Und von uns selber auch.

Wir sitzen nach ein paar Minuten wieder auf, nachdem wir halb bewundernd, halb entsetzt einen jungen Mann beobachten, der dort oben mit einem Skateboard hantiert und anscheinend eine der Straßen nach unten fahren will 😳🙈. Die Nordrampe ist etwas sanfter. Wir schwingen uns hinunter und kehren in einem Almrestaurant ein… strahlend blauer Himmel, rote Sonnenschirme, grüne Wiesen, graue Felsen… passt!

Weiter geht’s im gleichen Trott bis Briançon. Ab da bringt uns die D1091 angenehm und sehenswert zum Col du Lautartet.

Kurz vor dem Col halten wir an einem Refuge für ein Foto. Kaum ist der Motor aus, trabt ein Australian Sheperd mit Tennisball im Maul auf uns zu. Das Kerlchen will mit uns spielen… an der stark abschüssigen und stark befahrenen Passstrasse! SL als Hundebetörerin steigt natürlich sofort ab und spielt dem Hund den Ball mehrfach zu, der ihn dann sauber im Flug fängt. Er will uns gar nicht weglassen und legt uns immer wieder den Ball vor die Füße.

Kaum ist ein Mopped wieder gestartet, trollt er sich, da ist nichts mehr zu wollen, weiß er.

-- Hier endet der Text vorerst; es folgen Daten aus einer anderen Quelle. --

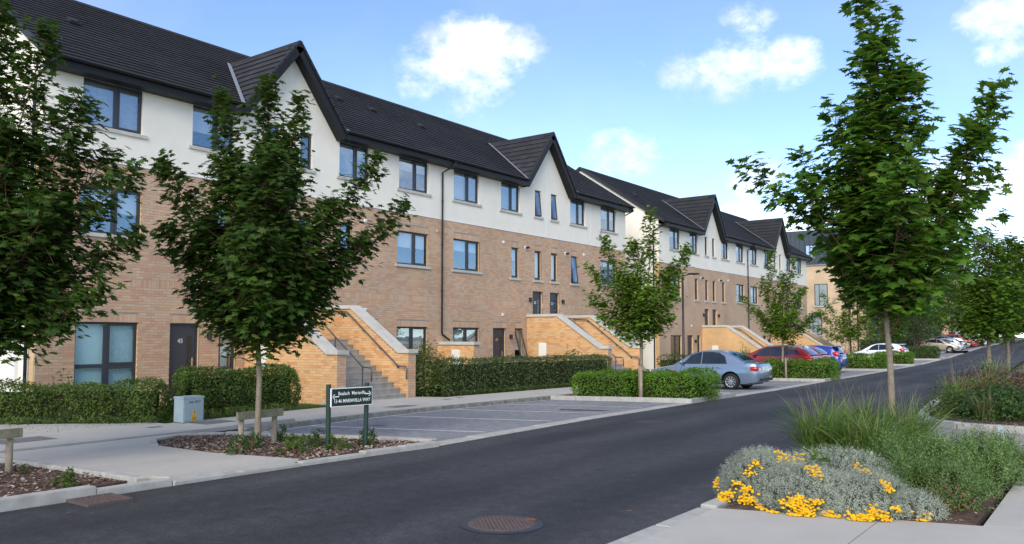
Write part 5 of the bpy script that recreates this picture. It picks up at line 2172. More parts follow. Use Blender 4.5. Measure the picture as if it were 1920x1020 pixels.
for lb, x0, x1, y0, y1 in (('dark rectangular cover in the footpath in front of the utility cabinet', -15.35, -14.7, 9.55, 10.3), ('dark rectangular cover in the footpath near the first steps', -14.55, -14.05, 14.2, 15.0),
                           ('dark rectangular cover in the footpath at the left edge', -15.6, -14.9, 5.9, 6.8), ('small square cover in the footpath near the left hedge', -15.35, -15.15, 8.62, 8.9),
                           ('small square cover in the footpath beside the steps, nearer the bush', -15.3, -15.1, 17.2, 17.5), ('second small square cover in the footpath by the clipped dark hedge', -15.5, -15.3, 18.0, 18.3)):
    t_ = thing('footpath_cover', lb, 'utility cover', ((x0 + x1) / 2, (y0 + y1) / 2, H(x0, y0) + .1))
    mb = MB()
    zq = H((x0 + x1) / 2, (y0 + y1) / 2) + .1
    mb.add([(x0, y0, H(x0, y0) + .104), (x1, y0, H(x1, y0) + .104), (x1, y1, H(x1, y1) + .104), (x0, y1, H(x0, y1) + .104)], [(0, 1, 2, 3)])
    mb.add([(x0, y0, H(x0, y0) + .06), (x1, y0, H(x1, y0) + .06), (x1, y1, H(x1, y1) + .06), (x0, y1, H(x0, y1) + .06)], [(3, 2, 1, 0)])
    mb.build('cover', M['cover'], t_)
# oil stains in the parking bays
for (x, y, a, b) in ((-10.2, 16.35, .75, .17), (-11.9, 11.5, .22, .09), (-10.6, 29.4, .5, .2)):
    n = 26
    mb = MB()
    vs = [(x, y, H(x, y) + .009)]
    for k in range(n):
        t_ = 2 * math.pi * k / n
        q = rnd.uniform(.55, 1.15)
        px, py = x + a * q * math.cos(t_), y + b * q * math.sin(t_)
        vs.append((px, py, H(px, py) + .009))
    mb.add(vs, [(0, 1 + k, 1 + (k + 1) % n) for k in range(n)])
    mb.build('oil_stain', M['oil'], None, kind='structure')

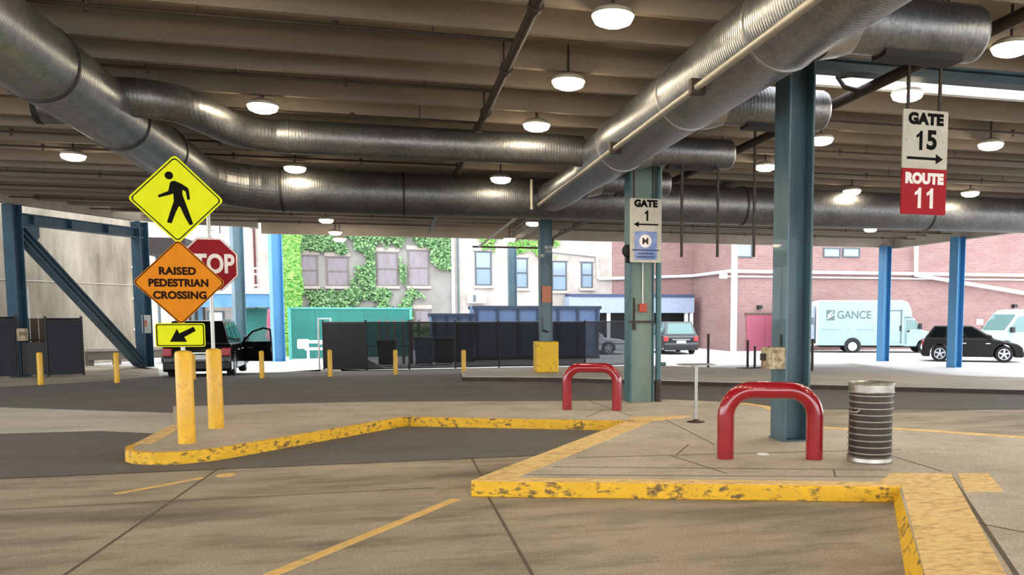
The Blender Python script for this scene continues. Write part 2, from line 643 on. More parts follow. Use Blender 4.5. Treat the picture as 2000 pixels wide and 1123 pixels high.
patch('lot_ground', [(-7, 29), (8, 27.3), (12.6, 23), (16.4, 19), (24, 12), (60, 12), (60, 62), (-45, 62), (-45, 34), (-11, 34), (-8, 33)], M['lot'], 0.006)
patch('asphalt_band', [(-30, 10.65), (2.3, 10.6), (4, 12.6), (0.18, 14.4), (-3.3, 14.6), (-30, 15.0)], M['asphalt'], 0.006)
patch('asphalt_lane', [(-30, 21.5), (-8.2, 19.6), (-6, 17.6), (-3.8, 16.4), (5.2, 15.3), (9.28, 14.1), (11.64, 13.5), (22, 10.5), (22, 12.2), (13.9, 16.3), (10, 18.8),
                       (6.7, 21), (4.4, 22.8), (1.9, 23.6), (2.2, 26.2), (3.2, 34.0), (-1.0, 34.4), (-2.3, 35.4), (-4.3, 33.6), (-7.0, 32.4), (-7.4, 26), (-9.5, 24.1), (-30, 24.1)], M['asphalt'], 0.006)
patch('raised_crossing', [(-30, 15.4), (-4.37, 14.55), (-3.3, 13.9), (-3.3, 16.6), (-5.7, 17.9), (-7.36, 18.8), (-30, 23)], M['pale'], 0.012)
struct(MB().prism([(1.89, 23.41), (4.37, 22.56), (6.73, 20.81), (9.95, 18.61), (13.87, 16.1), (22, 11.0), (24, 12.2), (16.4, 19.2), (12.4, 22.9), (8.7, 26.6), (6.2, 27.0), (2.1, 26.6)], -0.36, 0.12)
       .build('sidewalk', M['pale'], bevel=0.02))
struct(MB().prism([(1.85, 23.36), (4.33, 22.5), (6.68, 20.75), (9.9, 18.55), (13.82, 16.03), (21.9, 10.9), (22, 11.05), (13.87, 16.15), (9.95, 18.66), (6.73, 20.86), (4.37, 22.6), (1.9, 23.46)], 0.0, 0.1)
       .build('sidewalk_curb', M['iron']))

# ---- platform with its saw-tooth edge
NOSE = [(-3.2, 11.95), (-3.23, 11.72), (-3.17, 11.45), (-3.02, 11.24), (-2.78, 11.11), (-2.5, 11.08), (-2.2, 11.22), (-1.98, 11.41)]
PLAT = NOSE + [(0.18, 13.99), (3.54, 12.55), (0.74, 8.37), (4.72, 7.08), (2.08, 2.6), (5.6, 1.3), (4.0, -4), (14, -4), (14, 3.5), (9.6, 8.2),
               (8.29, 9.58), (7.09, 10.82), (6.37, 10.95), (6.11, 11.19), (6.57, 13.96), (6.4, 14.65), (5.22, 15.65), (4.13, 15.7), (-0.63, 16.72), (-3.84, 16.72), (-3.2, 13.9)]
struct(MB().prism(PLAT, -0.05, 0.15).build('platform', M['slab']))


def strip(pl, width, z0, z1, name, m, out=0.012, bevel=0.0):
    """a curb along a polyline; the body lies to the right of the direction of travel, 'out' stands proud on the left"""
    n = len(pl)
    L, Rr = [], []
    for i in range(n):
        a = Vector(pl[max(0, i - 1)])
        b = Vector(pl[min(n - 1, i + 1)])
        if 0 < i < n - 1:
            d1 = (Vector(pl[i]) - a).normalized()
            d2 = (b - Vector(pl[i])).normalized()
            d = (d1 + d2).normalized()
            k = 1 / max(0.4, math.sqrt((1 + d1.dot(d2)) / 2))
        else:
            d = (b - a).normalized()
            k = 1
        nr = Vector((d.y, -d.x)) * k
        p = Vector(pl[i])
        L.append(tuple(p - nr * out))
        Rr.append(tuple(p + nr * width))
    return struct(MB().prism(L + Rr[::-1], z0, z1).build(name, m, bevel=bevel))


islands = NOSE + [(0.18, 13.99)]
strip(islands[::-1], 0.07, 0.0, 0.153, 'curb', M['curb'], 0.015)
strip([(-3.2, 11.95), (-3.2, 13.9)], 0.2, 0.0, 0.156, 'curb', M['curbtop'], 0.015)
strip([(3.54, 12.55), (0.18, 13.99)], 0.07, 0.0, 0.153, 'curb', M['curb'], 0.015)
struct(MB().prism([(0.82, 8.525), (1.171, 8.406), (3.86, 12.41), (3.56, 12.62)], 0, 0.156).build('curb', M['curbtop']))
strip([(4.76, 7.035), (0.74, 8.37)], 0.17, 0.0, 0.153, 'curb', M['curb'], 0.02, 0.012)
struct(MB().prism([(0.74, 8.38), (0.86, 8.54), (4.62, 7.3), (4.62, 7.09)], 0.15, 0.158).build('curb_top', M['curbtop']))
struct(MB().hexa([(1.95, 2.6, 0), (2.3, 2.5, 0), (5.0, 7.1, 0), (4.68, 7.12, 0), (2.06, 2.6, 0.15), (2.3, 2.5, 0.15), (5.0, 7.1, 0.15), (4.77, 7.12, 0.15)]).build('curb', M['curb']))
struct(MB().prism([(2.07, 2.6), (4.74, 7.08), (4.63, 7.12), (4.63, 7.3), (5.01, 7.68), (5.6, 7.5), (4.97, 6.45), (2.5, 2.4)], 0.14, 0.157).build('curb_top', M['curbtop']))
struct(MB().prism([(5.68, 7.5), (5.99, 7.42), (5.52, 6.62), (5.17, 6.71)], 0.14, 0.156).build('curb_top', M['curbtop']))
struct(MB().prism([(3.5, 12.55), (3.74, 13.05), (4.74, 13.0), (4.5, 12.75), (3.9, 12.45)], 0.14, 0.156).build('curb_top', M['curbtop']))
strip([(6.4, 14.65), (6.57, 13.96), (6.11, 11.19), (6.37, 10.95), (7.09, 10.82), (8.29, 9.58), (9.6, 8.2)], 0.16, 0.0, 0.156, 'curb', M['curbtop'], 0.012)

# ---- painted lines, joints
def line(a, b, wd, z, name, m):
    a, b = Vector(a), Vector(b)
    d = (b - a).normalized()
    n = Vector((d.y, -d.x)) * wd / 2
    return struct(MB().prism([tuple(a - n), tuple(b - n), tuple(b + n), tuple(a + n)], z - 0.01, z).build(name, m))


line((-1.45, 5.25), (0.58, 8.28), 0.1, 0.005, 'road_line', M['roadpaint'])
line((-2.72, 9.4), (-2.05, 10.1), 0.07, 0.005, 'road_line', M['roadpaint'])
struct(MB().lathe([(0.1, 0), (0.1, 0.006)], (-1.83, 10.2, 0)).build('road_patch', M['roadpaint']))
line((-2.0, 10.6), (-2.3, 5.2), 0.024, 0.003, 'floor_joint', M['joint'])
line((0.9, 8.45), (0.92, 4.6), 0.024, 0.003, 'floor_joint', M['joint'])
line((-12, 8.9), (0.4, 8.9), 0.014, 0.003, 'floor_joint', M['joint'])
line((0.95, 8.9), (0.95, 10.65), 0.024, 0.003, 'floor_joint', M['joint'])
for a, b in (((985, 927), (1742, 932)), ((1080, 912), (1740, 918)), ((1125, 894), (1760, 878)), ((1320, 889), (1345, 868)), ((1310, 890), (1420, 925)), ((1300, 820), (1395, 868)),
             ((1628, 918), (1632, 932)), ((1900, 1020), (2000, 1040)), ((1150, 783), (1232, 812)), ((1740, 890), (1840, 921)), ((1180, 800), (1145, 815)), ((1855, 926), (2010, 1160))):
    p, q = onz(a[0], a[1], 0.15), onz(b[0], b[1], 0.15)
    line((p.x, p.y), (q.x, q.y), 0.035 if a == (1855, 926) else 0.014, 0.1535, 'platform_joint', M['joint'])
p = onz(1490, 887, 0.15)
struct(MB().lathe([(0.075, 0), (0.07, 0.006)], (p.x, p.y, 0.15)).build('floor_cap', M['whitepipe']))

# ---- roof: precast double tees spanning left to right
XMIN = [(24, -16.5), (27.0, -11.2), (28.2, -10.55), (32.4, -8.3), (33.3, -6.4), (33.7, -4.7), (34.2, -4.7)]
XMAX = 22.7


def xmin(y):
    return interp(y, XMIN)


def tee(y0, y1, x0f, x1, stems):
    m = MB()
    ya, yb = y0 + 0.008, y1 - 0.008
    m.hexa([(x0f(ya), ya, 5.55), (x1, ya, 5.55), (x1, yb, 5.55), (x0f(yb), yb, 5.55), (x0f(ya), ya, 5.68), (x1, ya, 5.68), (x1, yb, 5.68), (x0f(yb), yb, 5.68)])
    for s in stems:
        x0 = x0f(s) + 0.02
        m.hexa([(x0, s - 0.05, 5.2), (x1 - 0.02, s - 0.05, 5.2), (x1 - 0.02, s + 0.05, 5.2), (x0, s + 0.05, 5.2),
                (x0, s - 0.075, 5.56), (x1 - 0.02, s - 0.075, 5.56), (x1 - 0.02, s + 0.075, 5.56), (x0, s + 0.075, 5.56)])
    return struct(m.build('ceiling', M['ceil']))


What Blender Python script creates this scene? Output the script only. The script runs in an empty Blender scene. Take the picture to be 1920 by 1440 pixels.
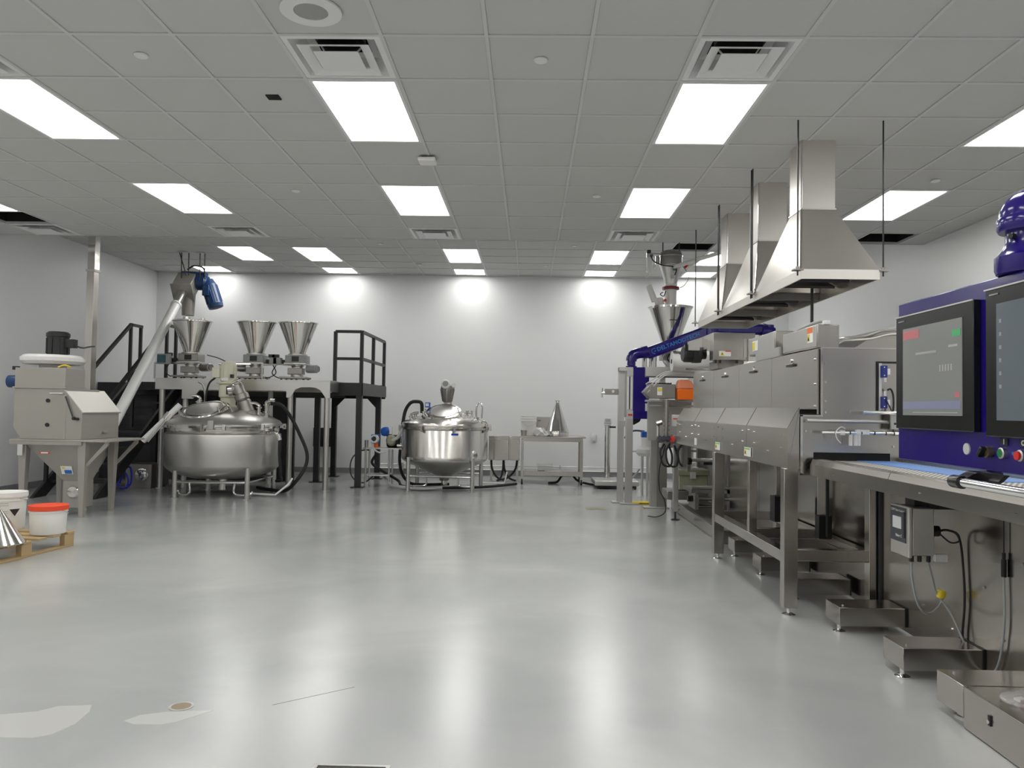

Auf dem Col du Lautartet stoppen wir nochmals für ein paar Fotos und ein paar Gehminuten.

Da denken wir noch, das Meiste bereits hinter uns zu haben. Dann geht es los, hinauf zum Col du Galibier. Die Straße ist vom Belag her gut, aber echt knapp in den Hang gepresst und ohne Leitplanke. Uns geht je weiter wir noch oben fahren, desto heftiger die Düse. Eigentlich eine phänomenale Strecke, aber wir nehmen die Aussicht nicht wahr bei der schwindelerregende Höhe mit dem steilen Abhang direkt neben den Reifen. SL kämpft wieder mit der Höhenangst “auf die Strecke gucken, Strecke, Strecke, Strecke“.

Oben angekommen ergattern wir einen Parkplatz unter unzähligen Rennradlern. Auf 2642 m Höhe haben wir uns hochgeschraubt.

Der Blick zurück ist auch hier atemberaubend.

Ein bisschen stolz sind wir schon und an Fahrpraxis zugelegt haben wir alleine bis zu diesem Pass auch wieder viel.
An einem steilen Geröllhang geht es auf der D902 baumlos wieder hinunter.

Vorher muss SB noch die Rennradler von der Strecke scheuchen, die glückselig vor dem Passschild beide Fahrbahnen blockieren. Das Gekurve geht weiter

bis nach Valloire, einem eher hässlichen Skiort. Danach über den moderaten Col du Télégraph (1566m) nach Saint-Michel-de-Maurienne. Ab hier geht es zig Kilometer durch ödes Industrieland und Industriebrachen nach Chambéry. Total platt setzen wir erstmal das Hotelbadezimmer unter Wasser und marschieren dann mit knurrendem Magen Richtung Zentrum. Es ist eine längere Odyssee, bis wir endlich einen schönen Platz in einem Restaurant ergattern und ganz gut und gemütlich den Abend ausklingen lassen. Das war ein echter Ritt für uns… müde fallen wir ins Bett.